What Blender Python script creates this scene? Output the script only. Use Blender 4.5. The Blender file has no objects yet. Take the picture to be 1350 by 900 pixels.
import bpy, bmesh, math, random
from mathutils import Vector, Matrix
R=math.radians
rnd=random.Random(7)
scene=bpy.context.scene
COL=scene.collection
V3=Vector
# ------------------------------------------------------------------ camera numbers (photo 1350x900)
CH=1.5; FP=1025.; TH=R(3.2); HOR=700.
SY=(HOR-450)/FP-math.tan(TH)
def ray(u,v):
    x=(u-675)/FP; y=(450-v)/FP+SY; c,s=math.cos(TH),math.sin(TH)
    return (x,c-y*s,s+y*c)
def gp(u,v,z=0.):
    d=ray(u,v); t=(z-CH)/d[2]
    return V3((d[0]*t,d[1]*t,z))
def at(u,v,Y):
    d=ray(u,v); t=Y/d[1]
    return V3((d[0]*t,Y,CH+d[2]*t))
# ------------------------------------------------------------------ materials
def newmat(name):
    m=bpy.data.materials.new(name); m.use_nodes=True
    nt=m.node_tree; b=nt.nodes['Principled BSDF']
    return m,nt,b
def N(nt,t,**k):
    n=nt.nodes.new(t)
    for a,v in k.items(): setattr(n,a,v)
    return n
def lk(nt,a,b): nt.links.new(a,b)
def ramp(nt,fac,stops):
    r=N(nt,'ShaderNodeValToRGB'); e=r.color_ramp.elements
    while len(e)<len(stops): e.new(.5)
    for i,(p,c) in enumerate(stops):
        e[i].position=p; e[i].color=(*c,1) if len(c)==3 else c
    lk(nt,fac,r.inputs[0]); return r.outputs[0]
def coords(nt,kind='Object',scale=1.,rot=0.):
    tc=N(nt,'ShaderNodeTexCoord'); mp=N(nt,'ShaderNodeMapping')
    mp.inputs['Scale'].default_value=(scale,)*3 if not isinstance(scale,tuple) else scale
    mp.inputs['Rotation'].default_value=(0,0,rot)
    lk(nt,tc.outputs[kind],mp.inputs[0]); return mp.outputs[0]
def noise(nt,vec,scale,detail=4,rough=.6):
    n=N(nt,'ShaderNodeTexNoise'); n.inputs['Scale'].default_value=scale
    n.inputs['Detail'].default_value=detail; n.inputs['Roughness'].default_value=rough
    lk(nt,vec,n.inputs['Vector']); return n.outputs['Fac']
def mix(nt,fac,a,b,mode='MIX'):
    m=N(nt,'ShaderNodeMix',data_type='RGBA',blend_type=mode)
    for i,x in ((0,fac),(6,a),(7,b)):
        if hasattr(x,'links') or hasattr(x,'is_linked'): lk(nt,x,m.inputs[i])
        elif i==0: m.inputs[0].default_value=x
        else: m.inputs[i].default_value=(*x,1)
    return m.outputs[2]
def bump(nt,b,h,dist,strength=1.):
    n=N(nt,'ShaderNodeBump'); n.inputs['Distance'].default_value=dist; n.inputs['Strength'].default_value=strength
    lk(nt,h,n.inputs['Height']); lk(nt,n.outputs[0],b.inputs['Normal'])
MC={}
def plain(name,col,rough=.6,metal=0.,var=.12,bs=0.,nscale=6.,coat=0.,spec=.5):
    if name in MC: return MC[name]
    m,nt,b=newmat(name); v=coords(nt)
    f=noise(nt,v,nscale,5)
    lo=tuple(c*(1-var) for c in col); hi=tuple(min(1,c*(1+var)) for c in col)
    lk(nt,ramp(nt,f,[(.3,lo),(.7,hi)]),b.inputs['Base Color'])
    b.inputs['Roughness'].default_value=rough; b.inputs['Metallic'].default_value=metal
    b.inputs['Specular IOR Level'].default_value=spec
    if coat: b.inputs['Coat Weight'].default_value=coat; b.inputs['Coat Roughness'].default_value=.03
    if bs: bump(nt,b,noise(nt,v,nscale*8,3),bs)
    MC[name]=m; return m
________
-- EXERCISE DETAILS --
Repeat the material above in full, quoting it exactly.

-- WORKED ANSWER --
What Blender Python script creates this scene? Output the script only. Use Blender 4.5. The Blender file has no objects yet. Take the picture to be 1350 by 900 pixels.
import bpy, bmesh, math, random
from mathutils import Vector, Matrix
R=math.radians
rnd=random.Random(7)
scene=bpy.context.scene
COL=scene.collection
V3=Vector
# ------------------------------------------------------------------ camera numbers (photo 1350x900)
CH=1.5; FP=1025.; TH=R(3.2); HOR=700.
SY=(HOR-450)/FP-math.tan(TH)
def ray(u,v):
    x=(u-675)/FP; y=(450-v)/FP+SY; c,s=math.cos(TH),math.sin(TH)
    return (x,c-y*s,s+y*c)
def gp(u,v,z=0.):
    d=ray(u,v); t=(z-CH)/d[2]
    return V3((d[0]*t,d[1]*t,z))
def at(u,v,Y):
    d=ray(u,v); t=Y/d[1]
    return V3((d[0]*t,Y,CH+d[2]*t))
# ------------------------------------------------------------------ materials
def newmat(name):
    m=bpy.data.materials.new(name); m.use_nodes=True
    nt=m.node_tree; b=nt.nodes['Principled BSDF']
    return m,nt,b
def N(nt,t,**k):
    n=nt.nodes.new(t)
    for a,v in k.items(): setattr(n,a,v)
    return n
def lk(nt,a,b): nt.links.new(a,b)
def ramp(nt,fac,stops):
    r=N(nt,'ShaderNodeValToRGB'); e=r.color_ramp.elements
    while len(e)<len(stops): e.new(.5)
    for i,(p,c) in enumerate(stops):
        e[i].position=p; e[i].color=(*c,1) if len(c)==3 else c
    lk(nt,fac,r.inputs[0]); return r.outputs[0]
def coords(nt,kind='Object',scale=1.,rot=0.):
    tc=N(nt,'ShaderNodeTexCoord'); mp=N(nt,'ShaderNodeMapping')
    mp.inputs['Scale'].default_value=(scale,)*3 if not isinstance(scale,tuple) else scale
    mp.inputs['Rotation'].default_value=(0,0,rot)
    lk(nt,tc.outputs[kind],mp.inputs[0]); return mp.outputs[0]
def noise(nt,vec,scale,detail=4,rough=.6):
    n=N(nt,'ShaderNodeTexNoise'); n.inputs['Scale'].default_value=scale
    n.inputs['Detail'].default_value=detail; n.inputs['Roughness'].default_value=rough
    lk(nt,vec,n.inputs['Vector']); return n.outputs['Fac']
def mix(nt,fac,a,b,mode='MIX'):
    m=N(nt,'ShaderNodeMix',data_type='RGBA',blend_type=mode)
    for i,x in ((0,fac),(6,a),(7,b)):
        if hasattr(x,'links') or hasattr(x,'is_linked'): lk(nt,x,m.inputs[i])
        elif i==0: m.inputs[0].default_value=x
        else: m.inputs[i].default_value=(*x,1)
    return m.outputs[2]
def bump(nt,b,h,dist,strength=1.):
    n=N(nt,'ShaderNodeBump'); n.inputs['Distance'].default_value=dist; n.inputs['Strength'].default_value=strength
    lk(nt,h,n.inputs['Height']); lk(nt,n.outputs[0],b.inputs['Normal'])
MC={}
def plain(name,col,rough=.6,metal=0.,var=.12,bs=0.,nscale=6.,coat=0.,spec=.5):
    if name in MC: return MC[name]
    m,nt,b=newmat(name); v=coords(nt)
    f=noise(nt,v,nscale,5)
    lo=tuple(c*(1-var) for c in col); hi=tuple(min(1,c*(1+var)) for c in col)
    lk(nt,ramp(nt,f,[(.3,lo),(.7,hi)]),b.inputs['Base Color'])
    b.inputs['Roughness'].default_value=rough; b.inputs['Metallic'].default_value=metal
    b.inputs['Specular IOR Level'].default_value=spec
    if coat: b.inputs['Coat Weight'].default_value=coat; b.inputs['Coat Roughness'].default_value=.03
    if bs: bump(nt,b,noise(nt,v,nscale*8,3),bs)
    MC[name]=m; return m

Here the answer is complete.